Well, I guess there's some consensus building to do. The existing
options are:

* Device DAX: which could work but the problem I see with it is that it
only allows one application to do these transfers. Or there would have
to be some user-space coordination to figure which application gets what
memeroy.

* Regular DAX in the FS doesn't work at this time because the FS can
move the file you think your transfer to out from under you. Though I
understand there's been some work with XFS to solve that issue.

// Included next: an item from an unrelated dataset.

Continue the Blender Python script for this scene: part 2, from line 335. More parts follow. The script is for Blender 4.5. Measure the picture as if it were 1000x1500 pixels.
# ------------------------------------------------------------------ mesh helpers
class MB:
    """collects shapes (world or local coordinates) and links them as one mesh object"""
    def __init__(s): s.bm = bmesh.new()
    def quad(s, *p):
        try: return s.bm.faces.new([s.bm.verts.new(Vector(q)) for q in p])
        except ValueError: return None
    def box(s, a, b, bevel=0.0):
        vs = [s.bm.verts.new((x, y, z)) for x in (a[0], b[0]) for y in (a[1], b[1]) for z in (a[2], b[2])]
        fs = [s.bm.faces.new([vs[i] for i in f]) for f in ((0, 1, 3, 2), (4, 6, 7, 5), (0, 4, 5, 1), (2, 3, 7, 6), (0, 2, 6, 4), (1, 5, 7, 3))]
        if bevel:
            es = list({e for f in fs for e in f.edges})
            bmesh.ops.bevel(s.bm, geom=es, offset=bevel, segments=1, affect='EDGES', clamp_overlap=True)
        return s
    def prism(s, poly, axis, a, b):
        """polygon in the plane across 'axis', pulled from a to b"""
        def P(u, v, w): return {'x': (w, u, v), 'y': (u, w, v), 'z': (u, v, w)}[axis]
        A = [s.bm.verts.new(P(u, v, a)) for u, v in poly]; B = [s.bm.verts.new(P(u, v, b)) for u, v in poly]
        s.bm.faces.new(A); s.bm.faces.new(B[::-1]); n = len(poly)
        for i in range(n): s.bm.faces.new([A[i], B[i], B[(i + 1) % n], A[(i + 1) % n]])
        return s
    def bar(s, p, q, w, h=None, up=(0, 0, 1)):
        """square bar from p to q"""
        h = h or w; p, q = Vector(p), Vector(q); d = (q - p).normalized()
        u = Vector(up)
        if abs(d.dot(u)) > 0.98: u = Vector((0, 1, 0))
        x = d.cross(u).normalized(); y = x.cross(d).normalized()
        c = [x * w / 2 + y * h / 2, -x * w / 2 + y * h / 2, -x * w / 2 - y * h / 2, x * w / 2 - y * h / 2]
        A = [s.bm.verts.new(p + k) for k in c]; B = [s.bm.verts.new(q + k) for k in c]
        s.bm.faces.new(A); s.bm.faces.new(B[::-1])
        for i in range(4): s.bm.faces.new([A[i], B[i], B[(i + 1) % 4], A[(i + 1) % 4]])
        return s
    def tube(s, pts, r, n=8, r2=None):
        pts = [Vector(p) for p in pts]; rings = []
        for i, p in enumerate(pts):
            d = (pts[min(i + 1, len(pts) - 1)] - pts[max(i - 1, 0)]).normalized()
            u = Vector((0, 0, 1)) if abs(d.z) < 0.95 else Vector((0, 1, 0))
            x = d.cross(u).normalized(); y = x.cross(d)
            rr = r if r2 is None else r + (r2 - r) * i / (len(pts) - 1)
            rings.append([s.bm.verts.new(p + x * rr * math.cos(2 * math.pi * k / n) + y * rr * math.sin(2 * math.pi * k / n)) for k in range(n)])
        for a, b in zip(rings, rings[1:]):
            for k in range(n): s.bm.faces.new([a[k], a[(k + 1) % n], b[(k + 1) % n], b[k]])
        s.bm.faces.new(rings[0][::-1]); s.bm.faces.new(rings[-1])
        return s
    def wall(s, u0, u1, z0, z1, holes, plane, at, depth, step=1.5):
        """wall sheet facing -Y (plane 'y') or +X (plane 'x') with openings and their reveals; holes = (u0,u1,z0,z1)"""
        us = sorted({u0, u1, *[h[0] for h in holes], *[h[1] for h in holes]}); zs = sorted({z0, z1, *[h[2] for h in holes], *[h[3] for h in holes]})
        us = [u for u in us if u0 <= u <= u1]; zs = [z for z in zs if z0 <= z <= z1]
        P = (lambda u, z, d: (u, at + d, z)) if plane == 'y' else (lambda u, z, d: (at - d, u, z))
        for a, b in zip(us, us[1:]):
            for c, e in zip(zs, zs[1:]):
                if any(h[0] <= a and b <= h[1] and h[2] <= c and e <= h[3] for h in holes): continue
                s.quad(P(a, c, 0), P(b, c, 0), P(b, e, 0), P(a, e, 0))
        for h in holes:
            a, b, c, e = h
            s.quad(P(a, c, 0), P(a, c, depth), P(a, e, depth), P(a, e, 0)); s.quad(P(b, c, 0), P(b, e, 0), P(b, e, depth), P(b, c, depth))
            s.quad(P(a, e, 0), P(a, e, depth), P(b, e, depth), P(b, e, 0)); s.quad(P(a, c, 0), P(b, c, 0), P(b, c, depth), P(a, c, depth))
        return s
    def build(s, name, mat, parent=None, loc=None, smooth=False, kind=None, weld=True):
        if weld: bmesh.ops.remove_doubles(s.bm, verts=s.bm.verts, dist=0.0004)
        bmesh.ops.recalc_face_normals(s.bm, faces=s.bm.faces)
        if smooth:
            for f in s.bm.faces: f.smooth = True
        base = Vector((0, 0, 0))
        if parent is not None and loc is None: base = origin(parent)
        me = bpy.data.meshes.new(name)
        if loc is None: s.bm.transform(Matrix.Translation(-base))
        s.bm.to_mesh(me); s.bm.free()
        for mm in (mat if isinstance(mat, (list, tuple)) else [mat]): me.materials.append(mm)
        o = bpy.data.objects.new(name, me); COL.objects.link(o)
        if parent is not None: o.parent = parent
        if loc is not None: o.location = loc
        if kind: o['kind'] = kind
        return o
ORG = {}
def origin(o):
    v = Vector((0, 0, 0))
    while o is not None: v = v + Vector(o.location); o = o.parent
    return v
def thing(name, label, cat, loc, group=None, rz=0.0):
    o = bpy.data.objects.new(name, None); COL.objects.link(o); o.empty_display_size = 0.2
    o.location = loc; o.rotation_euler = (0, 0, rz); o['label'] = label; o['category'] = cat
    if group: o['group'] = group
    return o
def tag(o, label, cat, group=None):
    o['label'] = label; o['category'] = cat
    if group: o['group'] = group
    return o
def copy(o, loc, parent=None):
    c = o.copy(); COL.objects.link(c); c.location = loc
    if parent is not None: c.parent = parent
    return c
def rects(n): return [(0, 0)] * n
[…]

Though, we've been considering that the backed memory would be
non-volatile which adds some of this complexity. If the memory were
volatile the kernel would just need to do some relatively straight
forward allocation to user-space when asked. For example, with NVMe, the
kernel could give chunks of the CMB buffer to userspace via an mmap call
to /dev/nvmeX. Though I think there's been some push back against things
like that as well.

> I still don't quite get what iopmem was about.. I thought the
> objection to uncachable ZONE_DEVICE & DAX made sense, so running DAX
> over iopmem and still ending up with uncacheable mmaps still seems
> like a non-starter to me...

The latest incarnation of iopmem simply created a block device backed by
ZONE_DEVICE memory on a PCIe BAR. We then put a DAX FS on it and
user-space could mmap the files and send them to other devices to do P2P
transfers.

I don't think there was a hard objection to uncachable ZONE_DEVICE and
DAX. We did try our experimental hardware with cached ZONE_DEVICE and it
did work but the performance was beyond unusable (which may be a
hardware issue). In the end I feel the driver would have to decide the
most appropriate caching for the hardware and I don't understand why WC
or UC wouldn't work with ZONE_DEVICE.